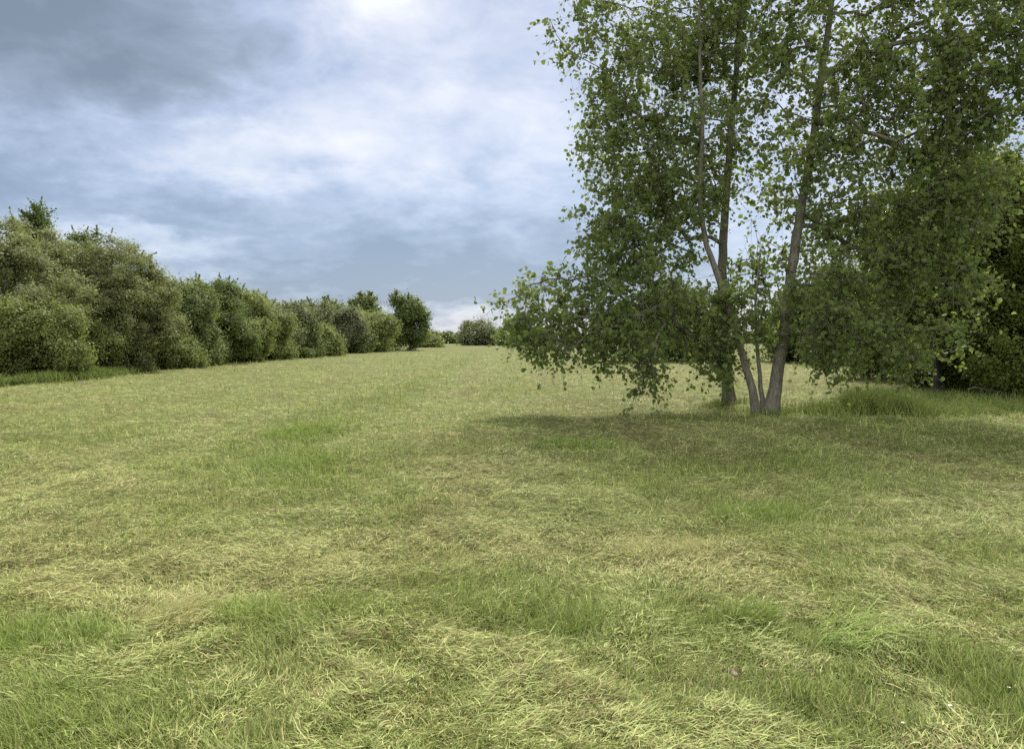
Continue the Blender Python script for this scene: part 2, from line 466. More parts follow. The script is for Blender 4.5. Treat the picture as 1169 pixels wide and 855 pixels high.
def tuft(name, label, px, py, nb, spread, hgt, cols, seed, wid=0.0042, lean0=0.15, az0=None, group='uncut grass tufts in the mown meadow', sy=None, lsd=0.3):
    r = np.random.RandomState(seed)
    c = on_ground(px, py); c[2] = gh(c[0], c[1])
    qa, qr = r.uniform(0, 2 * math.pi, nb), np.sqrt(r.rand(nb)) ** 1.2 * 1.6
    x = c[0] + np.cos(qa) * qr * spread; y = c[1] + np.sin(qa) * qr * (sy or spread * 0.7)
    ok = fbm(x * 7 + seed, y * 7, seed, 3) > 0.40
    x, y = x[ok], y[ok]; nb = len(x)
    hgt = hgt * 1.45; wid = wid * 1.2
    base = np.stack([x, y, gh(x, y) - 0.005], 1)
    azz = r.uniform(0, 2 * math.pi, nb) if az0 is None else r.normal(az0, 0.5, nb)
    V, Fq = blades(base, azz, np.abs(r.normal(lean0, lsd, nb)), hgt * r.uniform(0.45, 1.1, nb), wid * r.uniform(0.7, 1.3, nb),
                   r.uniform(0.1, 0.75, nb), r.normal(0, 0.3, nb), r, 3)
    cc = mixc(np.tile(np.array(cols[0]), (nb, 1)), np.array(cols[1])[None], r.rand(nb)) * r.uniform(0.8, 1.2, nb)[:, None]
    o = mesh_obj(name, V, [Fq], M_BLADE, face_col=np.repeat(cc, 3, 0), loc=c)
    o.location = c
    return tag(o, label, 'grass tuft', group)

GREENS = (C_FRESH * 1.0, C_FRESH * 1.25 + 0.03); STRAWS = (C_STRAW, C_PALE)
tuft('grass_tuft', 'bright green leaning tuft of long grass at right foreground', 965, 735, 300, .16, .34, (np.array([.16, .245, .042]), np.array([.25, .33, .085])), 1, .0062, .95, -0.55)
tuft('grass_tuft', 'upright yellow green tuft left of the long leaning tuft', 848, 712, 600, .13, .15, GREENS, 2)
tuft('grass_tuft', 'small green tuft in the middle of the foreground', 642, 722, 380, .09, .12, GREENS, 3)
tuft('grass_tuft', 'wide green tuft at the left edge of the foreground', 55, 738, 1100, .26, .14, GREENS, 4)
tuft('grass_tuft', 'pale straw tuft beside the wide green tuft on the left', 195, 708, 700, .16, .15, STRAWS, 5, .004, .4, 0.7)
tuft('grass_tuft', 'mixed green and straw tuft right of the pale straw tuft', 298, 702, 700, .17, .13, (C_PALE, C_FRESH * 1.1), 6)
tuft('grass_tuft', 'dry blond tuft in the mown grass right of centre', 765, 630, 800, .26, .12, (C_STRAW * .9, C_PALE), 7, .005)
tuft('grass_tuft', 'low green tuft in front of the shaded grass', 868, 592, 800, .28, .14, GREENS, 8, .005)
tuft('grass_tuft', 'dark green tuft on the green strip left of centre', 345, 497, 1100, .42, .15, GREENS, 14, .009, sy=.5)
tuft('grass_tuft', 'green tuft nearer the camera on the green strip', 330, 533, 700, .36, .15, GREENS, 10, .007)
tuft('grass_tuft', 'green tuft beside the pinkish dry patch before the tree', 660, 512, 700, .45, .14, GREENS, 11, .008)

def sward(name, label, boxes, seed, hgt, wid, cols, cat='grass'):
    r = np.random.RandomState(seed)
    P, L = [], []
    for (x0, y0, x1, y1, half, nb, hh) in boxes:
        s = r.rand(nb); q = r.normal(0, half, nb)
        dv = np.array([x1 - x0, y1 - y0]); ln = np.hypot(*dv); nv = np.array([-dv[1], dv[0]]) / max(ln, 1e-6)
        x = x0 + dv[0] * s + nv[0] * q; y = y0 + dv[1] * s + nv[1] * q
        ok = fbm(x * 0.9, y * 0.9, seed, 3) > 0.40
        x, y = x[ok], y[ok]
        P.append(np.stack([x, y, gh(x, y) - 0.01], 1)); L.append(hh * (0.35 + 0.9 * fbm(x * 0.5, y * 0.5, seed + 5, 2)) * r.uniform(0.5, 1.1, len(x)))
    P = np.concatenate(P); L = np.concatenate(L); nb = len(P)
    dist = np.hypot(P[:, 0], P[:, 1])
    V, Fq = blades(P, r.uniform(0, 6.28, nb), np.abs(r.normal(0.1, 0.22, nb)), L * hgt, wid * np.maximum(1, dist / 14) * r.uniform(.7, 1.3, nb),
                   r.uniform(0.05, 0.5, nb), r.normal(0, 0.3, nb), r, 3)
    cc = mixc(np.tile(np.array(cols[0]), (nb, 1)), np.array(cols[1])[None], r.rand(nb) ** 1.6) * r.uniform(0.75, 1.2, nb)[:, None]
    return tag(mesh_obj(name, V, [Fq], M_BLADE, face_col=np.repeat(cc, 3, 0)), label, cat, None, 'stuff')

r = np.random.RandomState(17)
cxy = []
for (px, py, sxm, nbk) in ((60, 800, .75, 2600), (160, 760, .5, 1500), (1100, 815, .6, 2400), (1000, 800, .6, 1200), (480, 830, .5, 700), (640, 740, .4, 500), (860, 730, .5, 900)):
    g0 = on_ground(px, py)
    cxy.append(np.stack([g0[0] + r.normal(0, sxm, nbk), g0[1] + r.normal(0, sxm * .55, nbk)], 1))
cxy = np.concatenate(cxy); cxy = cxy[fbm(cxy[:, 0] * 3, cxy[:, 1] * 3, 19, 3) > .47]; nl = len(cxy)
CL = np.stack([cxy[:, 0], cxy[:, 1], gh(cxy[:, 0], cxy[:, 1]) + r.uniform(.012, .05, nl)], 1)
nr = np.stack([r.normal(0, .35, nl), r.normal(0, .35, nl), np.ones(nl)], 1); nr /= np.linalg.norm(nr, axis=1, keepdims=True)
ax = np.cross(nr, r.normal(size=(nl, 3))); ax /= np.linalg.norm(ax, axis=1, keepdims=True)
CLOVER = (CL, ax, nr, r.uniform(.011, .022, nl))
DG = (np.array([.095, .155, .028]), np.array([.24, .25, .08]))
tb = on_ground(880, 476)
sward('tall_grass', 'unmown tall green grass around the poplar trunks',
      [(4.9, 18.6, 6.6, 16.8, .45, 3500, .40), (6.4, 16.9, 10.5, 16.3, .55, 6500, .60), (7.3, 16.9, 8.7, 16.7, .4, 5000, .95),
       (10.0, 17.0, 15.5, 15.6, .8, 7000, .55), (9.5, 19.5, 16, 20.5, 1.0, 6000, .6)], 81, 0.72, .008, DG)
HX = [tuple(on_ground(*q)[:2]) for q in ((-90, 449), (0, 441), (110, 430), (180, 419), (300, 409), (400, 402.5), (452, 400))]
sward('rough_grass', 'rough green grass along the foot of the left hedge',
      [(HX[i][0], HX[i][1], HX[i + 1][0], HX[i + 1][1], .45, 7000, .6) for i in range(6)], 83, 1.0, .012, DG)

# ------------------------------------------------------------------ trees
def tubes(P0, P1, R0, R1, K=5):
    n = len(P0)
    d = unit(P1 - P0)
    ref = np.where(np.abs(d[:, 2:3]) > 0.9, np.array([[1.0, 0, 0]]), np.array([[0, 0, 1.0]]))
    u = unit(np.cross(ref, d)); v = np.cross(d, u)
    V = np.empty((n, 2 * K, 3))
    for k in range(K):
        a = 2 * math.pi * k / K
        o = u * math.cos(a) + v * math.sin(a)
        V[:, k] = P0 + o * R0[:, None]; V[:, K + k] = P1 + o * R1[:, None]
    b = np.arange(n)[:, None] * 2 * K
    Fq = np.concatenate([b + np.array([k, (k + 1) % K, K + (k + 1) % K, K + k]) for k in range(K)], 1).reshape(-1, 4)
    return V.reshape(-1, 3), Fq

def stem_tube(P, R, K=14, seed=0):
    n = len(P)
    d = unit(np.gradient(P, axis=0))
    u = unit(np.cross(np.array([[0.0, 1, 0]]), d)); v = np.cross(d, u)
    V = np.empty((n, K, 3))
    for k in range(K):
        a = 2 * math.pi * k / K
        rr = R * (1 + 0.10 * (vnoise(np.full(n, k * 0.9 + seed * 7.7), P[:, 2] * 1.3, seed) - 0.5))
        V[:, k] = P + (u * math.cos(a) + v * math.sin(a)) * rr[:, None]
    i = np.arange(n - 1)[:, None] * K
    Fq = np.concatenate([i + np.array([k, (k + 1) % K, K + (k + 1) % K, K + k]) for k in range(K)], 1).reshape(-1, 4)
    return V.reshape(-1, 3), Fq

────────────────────

Reproduce the material above from its first line through the line containing "return tag(o, label, 'grass tuft', group)", both ends included, and skip every picture.

Continue the Blender Python script for this scene: part 2, from line 466. More parts follow. The script is for Blender 4.5. Treat the picture as 1169 pixels wide and 855 pixels high.
def tuft(name, label, px, py, nb, spread, hgt, cols, seed, wid=0.0042, lean0=0.15, az0=None, group='uncut grass tufts in the mown meadow', sy=None, lsd=0.3):
    r = np.random.RandomState(seed)
    c = on_ground(px, py); c[2] = gh(c[0], c[1])
    qa, qr = r.uniform(0, 2 * math.pi, nb), np.sqrt(r.rand(nb)) ** 1.2 * 1.6
    x = c[0] + np.cos(qa) * qr * spread; y = c[1] + np.sin(qa) * qr * (sy or spread * 0.7)
    ok = fbm(x * 7 + seed, y * 7, seed, 3) > 0.40
    x, y = x[ok], y[ok]; nb = len(x)
    hgt = hgt * 1.45; wid = wid * 1.2
    base = np.stack([x, y, gh(x, y) - 0.005], 1)
    azz = r.uniform(0, 2 * math.pi, nb) if az0 is None else r.normal(az0, 0.5, nb)
    V, Fq = blades(base, azz, np.abs(r.normal(lean0, lsd, nb)), hgt * r.uniform(0.45, 1.1, nb), wid * r.uniform(0.7, 1.3, nb),
                   r.uniform(0.1, 0.75, nb), r.normal(0, 0.3, nb), r, 3)
    cc = mixc(np.tile(np.array(cols[0]), (nb, 1)), np.array(cols[1])[None], r.rand(nb)) * r.uniform(0.8, 1.2, nb)[:, None]
    o = mesh_obj(name, V, [Fq], M_BLADE, face_col=np.repeat(cc, 3, 0), loc=c)
    o.location = c
    return tag(o, label, 'grass tuft', group)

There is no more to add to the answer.